📝 by Patrick Williams

For the Chicago Wolves and rookie forward Jack Drury, the Calder Cup Playoffs have been more of the same.

Much like the regular season, in which their 50-16-5-5 record ranked first in the American Hockey League, the Wolves continue to win in the postseason. For Drury, the Carolina Hurricanes’ second-round pick in the 2018 NHL Draft, his own regular-season success has also carried through the first two rounds of the Wolves’ postseason run.

After finishing eighth in AHL rookie scoring with 52 points (20 goals, 32 assists) in 68 games, Drury has nine points (five goals, four assists) through seven Calder Cup Playoff contests.

Deliver unyielding attention to detail, and the team wins and personal success can follow. More of the same for the Wolves and Drury.

Following practice as the Wolves’ preparations for the Western Conference Finals against Stockton continued, the 22-year-old Drury pitched a theory for that team-wide and personal consistency that goes back to October.

“We’ve all been on the same page all year,” Drury began. “And I think when everyone understands their role and knows the systems, once you transition into playoffs you’re still able to maintain that same level of play.”

They certainly have. Through a season that is now nearly eight months long, the Wolves have never lost back-to-back games in regulation. Their longest winless streak was an 0-1-2-0 stretch in late January.

And for Drury, he managed to record at least one shot on goal in 62 of his 68 regular-season appearances, and he has had six separate scoring streaks of at least three games.
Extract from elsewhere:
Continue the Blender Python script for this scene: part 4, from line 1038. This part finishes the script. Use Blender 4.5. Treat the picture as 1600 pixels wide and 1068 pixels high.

The son of former NHL and AHL forward Ted Drury ― himself a 20-goal scorer with the Wolves in 2000-01 ― Jack came into the pro game last season following two years at Harvard and a season with Vaxjo in the Swedish Hockey League. He also competed for Team USA at the 2021 IIHF World Championship in Latvia.

This season, with a deep NHL roster, Carolina could exhibit patience with Drury’s development and give him nearly a full campaign in the AHL as a second-year pro. Drury made his NHL debut with the Hurricanes in December and scored a goal in each of his first two games, but spent the rest of the season rounding out his two-way game with the Wolves, receiving steady instruction from head coach Ryan Warsofsky and the Chicago coaching staff as well as some of the AHL’s top playing talent on the Chicago roster.

“I think I’ve improved my skating quite a bit,” Drury said of his season with the Wolves, “and turned it into one of my more strong suits. I think this year, being able to develop more on some of the offensive game, being around some really good players [to] learn from them and the coaches as well has been good.”

The seven playoff games that the Wolves now have played have provided Drury with a further idea of what he can expect to see when he does eventually stick with the Hurricanes, perhaps as soon as next season. After back-to-back series against Central Division rivals in the Rockford IceHogs and Milwaukee Admirals, the Wolves will face an all-new challenge from the Heat beginning with this Friday’s Game 1 at Allstate Arena.

“I think [the Calder Cup Playoffs] teach you how to play in high-pressure situations,” Drury said. “The more you get used to that, I think the more successful you can be in those moments. And I think it shows you when you get to the highest level how it’s going to be on a more consistent basis with everyone going full-speed 100 percent when there’s a lot of pressure. I think it’s preparing you for that and just trying to bring out the best of your game.”

At 6-foot and 180 pounds, Drury knows the postseason means learning how to adapt to the relentless physical play that opponents deliver in an attempt to contain a Chicago offensive attack that can pick apart even the smallest error.

“I think it’s a lot more physical,” Drury said of his AHL playoff experience so far. “You’re going to get hit a lot more times, and you’ve got to be willing to give out hits more often. When you’re playing the same team multiple games in a row, you’ve got to set that precedent that both teams try to do that.”

Drury’s NHL outlook looks bright, and there is every reason to think that he can push for a role with Carolina at training camp this September.

But that NHL bid will wait. The mission as June begins is capturing eight more wins and bringing the Calder Cup to Chicago once again.

“I think it just comes to our being in the present moment,” Drury explained. “Today we’re on the Chicago Wolves, we’re in the playoffs, and we’re looking to get better and win games.”